Wednesday, November 25, 1998
Injured student to sue UCPD
GAME: Officer allegedly made excessive use of pepper spray on
fans
By Ann Hawkey
Daily Bruin Staff
Following a police decision to use pepper spray on unruly crowds
in the Rose Bowl Saturday, one student who was sprayed is now
planning to file a lawsuit against university police for the
injuries he suffered.
"The students were pushing their way beyond the security people
and not listening to orders to stop," said Lieutenant Alex Uribe of
the Pasadena police.
"If people are not abiding by orders and they continue in their
behavior, it’s sometimes a decision we make to use pepper spray,"
he said.
But the use of pepper spray on the crowds was excessive, said
Jaime Sipila, an engineering graduate student.
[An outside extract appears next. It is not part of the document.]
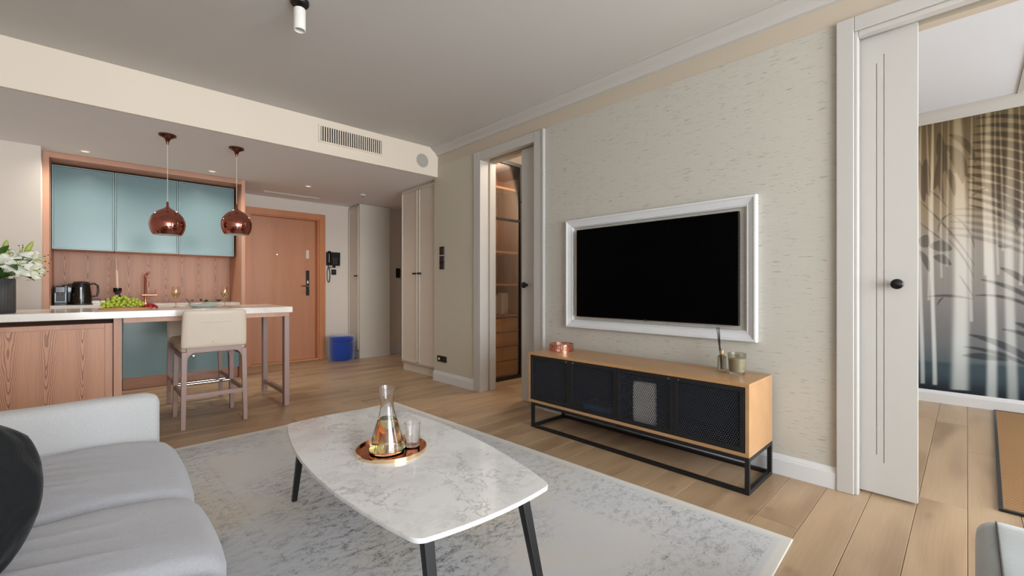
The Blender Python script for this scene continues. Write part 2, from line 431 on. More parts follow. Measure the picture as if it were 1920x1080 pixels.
# ------------------------------------------------------------------ dimensions of the place
XW = 2.93          # face of the television wall
ZC = 2.752         # main ceiling
ZB = 2.417         # dropped ceiling over kitchen and hall
XL = -1.15         # left wall
YW = -3.4          # window wall
YB = 4.35          # face of the bulkhead
XF = 5.85          # mural wall of the next room

def struct(o): o['kind'] = 'structure'; return o

# floor: base with one oak plank after another
floor = struct(box(XL - .1, XF + .1, YW - .1, 7.3, -0.08, -0.016).build('floor', M['joint']))
pl = MB(); c = 0.0016; d = 0.178 / 2 - 0.0008
pl.v = [(0, -d, -0.014), (1, -d, -0.014), (1, d, -0.014), (0, d, -0.014),
        (0.0004, -d, -c), (0.9996, -d, -c), (0.9996, d, -c), (0.0004, d, -c),
        (0.0012, -d + c, 0), (0.9988, -d + c, 0), (0.9988, d - c, 0), (0.0012, d - c, 0)]
pl.f = [(0, 3, 2, 1), (8, 9, 10, 11)] + [(i, (i + 1) % 4, 4 + (i + 1) % 4, 4 + i) for i in range(4)] + [(4 + i, 4 + (i + 1) % 4, 8 + (i + 1) % 4, 8 + i) for i in range(4)]
plank0 = None
k = int((YW - 0.266) / 0.178) - 1
while True:
    yc = 0.266 + k * 0.178; k += 1
    if yc > 7.2: break
    if yc < YW: continue
    x0, x1 = XL, (XF if yc < 2.4 else (4.6 if yc < 7.0 else 3.0))
    x = x0 - random.uniform(0.1, 1.9)
    while x < x1:
        L = random.uniform(1.7, 2.2); a, b = max(x, x0), min(x + L, x1)
        if b - a > 0.02:
            if plank0 is None: plank0 = pl.build('plank', M['oakfloor'], floor); o = plank0
            else: o = plank0.copy(); COL.objects.link(o)
            o.location = (a, yc, 0); o.scale = (b - a - 0.0012, 1, 1)
        x += L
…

Sipila said he was
sprayed by police while he was still in the stands and is now in
the stages of filing a lawsuit against UCPD.
"At the time that (the officer) sprayed me, there was nobody
advancing toward the field," Sipila said. "It was completely
uncalled for."
Sipila said that he was at least five feet from the edge of the
stands when he was sprayed. He also said most people in the area
were not trying to move on to the field, but were trying to prevent
the crowds above them from pushing them out of the stands.
"We didn’t want to rush the field because then we would have
been arrested. The people behind us were pushing," said Shawn
Senior, an engineering graduate student and friend of Sipila who
said he saw him being sprayed.
But Uribe said that the students involved in the pepper spraying
made a deliberate effort to reach the field.
"This was a wave of students that came down the aisle with the
sole purpose of going on the field," Uribe said.
Both UCPD and Pasadena police officers were working with
security on the field, but the decision to use pepper spray was
made by Uribe, who headed all the officers on the field.
"Individuals were sprayed as they climbed over the seats trying
to get to the field," Uribe said.
"Once they felt the spray and the crowd saw that we were using
the spray, they backed off. It accomplished exactly what we wanted
it to," he said.
Police said that it is standard procedure at any NCAA Division I
event to take whatever action is deemed necessary to prevent fans
from coming onto the field after games.
"This is a huge problem," said UCPD Assistant Chief Karl Ross
said. "When these people run onto the field they are risking injury
to themselves."
Although several security guards and police officers were
working on the field as crowd control, Sipila and Senior focused
complaints on just one UCPD officer.
Sipila said that while the other officers on the field were
dealing well with the crowd, Officer Santos Lopez began challenging
certain students in the crowd.
Senior said that he saw Lopez spray at least eight to 10 people,
but said Lopez concentrated on Sipila, who said he was blinded by
the spray that covered his entire neck and face and eventually sent
him the emergency room for treatment.
Uribe said that officers used pepper spray on only two or three
people in the stands.
Senior also said that Lopez refused to give out his badge number
when asked for it by several different people, including
Senior.
"I asked him at least six times for his badge number, and many
other people were asking him, but he wouldn’t give it to anyone,"
he said.
Lopez declined to comment, but Ross did say that Lopez was
acting under the direction of Uribe at the time of the
incident.
"Any comment that Officer Lopez would make at this time would be
potentially detrimental," Ross said. "For an officer to go on the
record and say what he did or didn’t do could possibly come back to
haunt him."
Ross said that in a case like this, he would encourage Sipila or
anyone who disagreed with UCPD’s approach to controlling the crowd
at Saturday’s game to file a complaint.
Sipila has not yet filed an official complaint with UCPD but
plans to pursue his lawsuit.
"I’m going to have to look at all the evidence before I decide
what specifically was wrong, but it definitely wasn’t right," said
Keith Schulner, Sipila’s attorney. "There are a number of different
avenues that can be pursued in this case."